Start at the first line of the material below and retype each line through the one containing "from mathutils import Vector, Matrix", exactly.

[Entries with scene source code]
-=-=-=-=-

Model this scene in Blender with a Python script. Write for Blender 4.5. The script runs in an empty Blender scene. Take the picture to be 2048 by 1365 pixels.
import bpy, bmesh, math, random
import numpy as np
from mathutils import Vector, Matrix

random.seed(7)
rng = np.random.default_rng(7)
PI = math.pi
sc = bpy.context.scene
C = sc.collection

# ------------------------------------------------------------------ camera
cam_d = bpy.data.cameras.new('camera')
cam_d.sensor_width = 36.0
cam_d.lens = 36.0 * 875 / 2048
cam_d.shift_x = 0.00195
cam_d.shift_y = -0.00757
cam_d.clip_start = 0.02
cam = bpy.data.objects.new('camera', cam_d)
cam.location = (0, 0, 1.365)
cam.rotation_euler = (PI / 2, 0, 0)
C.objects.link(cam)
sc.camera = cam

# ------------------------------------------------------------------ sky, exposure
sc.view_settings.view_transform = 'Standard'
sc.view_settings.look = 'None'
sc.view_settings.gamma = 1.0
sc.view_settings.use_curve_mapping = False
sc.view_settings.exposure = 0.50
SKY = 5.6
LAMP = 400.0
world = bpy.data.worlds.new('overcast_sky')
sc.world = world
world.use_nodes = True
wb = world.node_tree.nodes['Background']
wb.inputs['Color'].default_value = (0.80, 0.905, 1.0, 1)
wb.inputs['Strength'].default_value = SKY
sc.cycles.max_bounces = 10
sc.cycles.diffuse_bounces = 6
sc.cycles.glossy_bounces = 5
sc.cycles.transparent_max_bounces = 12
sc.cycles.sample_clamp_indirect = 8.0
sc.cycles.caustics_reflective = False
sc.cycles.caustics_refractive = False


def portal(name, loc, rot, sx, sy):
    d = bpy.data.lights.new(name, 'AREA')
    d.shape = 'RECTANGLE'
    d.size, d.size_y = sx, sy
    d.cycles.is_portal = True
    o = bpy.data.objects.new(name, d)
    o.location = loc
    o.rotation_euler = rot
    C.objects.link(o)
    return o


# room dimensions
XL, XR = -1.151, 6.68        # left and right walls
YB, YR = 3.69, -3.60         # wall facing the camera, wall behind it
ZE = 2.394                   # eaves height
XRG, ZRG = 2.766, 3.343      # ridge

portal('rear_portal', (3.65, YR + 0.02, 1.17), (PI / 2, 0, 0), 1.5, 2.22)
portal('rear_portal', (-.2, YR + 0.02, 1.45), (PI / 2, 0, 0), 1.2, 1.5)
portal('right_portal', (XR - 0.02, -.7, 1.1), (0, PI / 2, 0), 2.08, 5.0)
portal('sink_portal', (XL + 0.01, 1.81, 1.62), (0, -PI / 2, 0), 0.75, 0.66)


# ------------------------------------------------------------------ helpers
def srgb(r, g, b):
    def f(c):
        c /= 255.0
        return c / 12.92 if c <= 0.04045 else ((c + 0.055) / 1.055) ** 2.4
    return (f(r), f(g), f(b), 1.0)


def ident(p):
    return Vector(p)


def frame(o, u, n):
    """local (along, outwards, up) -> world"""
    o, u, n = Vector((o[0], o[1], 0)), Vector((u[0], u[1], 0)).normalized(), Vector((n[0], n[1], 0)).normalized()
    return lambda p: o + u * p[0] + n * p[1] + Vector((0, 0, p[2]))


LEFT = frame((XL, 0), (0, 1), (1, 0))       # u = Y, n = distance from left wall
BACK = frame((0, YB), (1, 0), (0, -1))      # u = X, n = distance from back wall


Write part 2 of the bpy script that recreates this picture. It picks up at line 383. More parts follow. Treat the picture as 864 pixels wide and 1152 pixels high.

-=-=-=-=-

*OUTPUT OF THE TASK*:
Model this scene in Blender with a Python script. Write for Blender 4.5. The script runs in an empty Blender scene. Take the picture to be 2048 by 1365 pixels.
import bpy, bmesh, math, random
import numpy as np
from mathutils import Vector, Matrix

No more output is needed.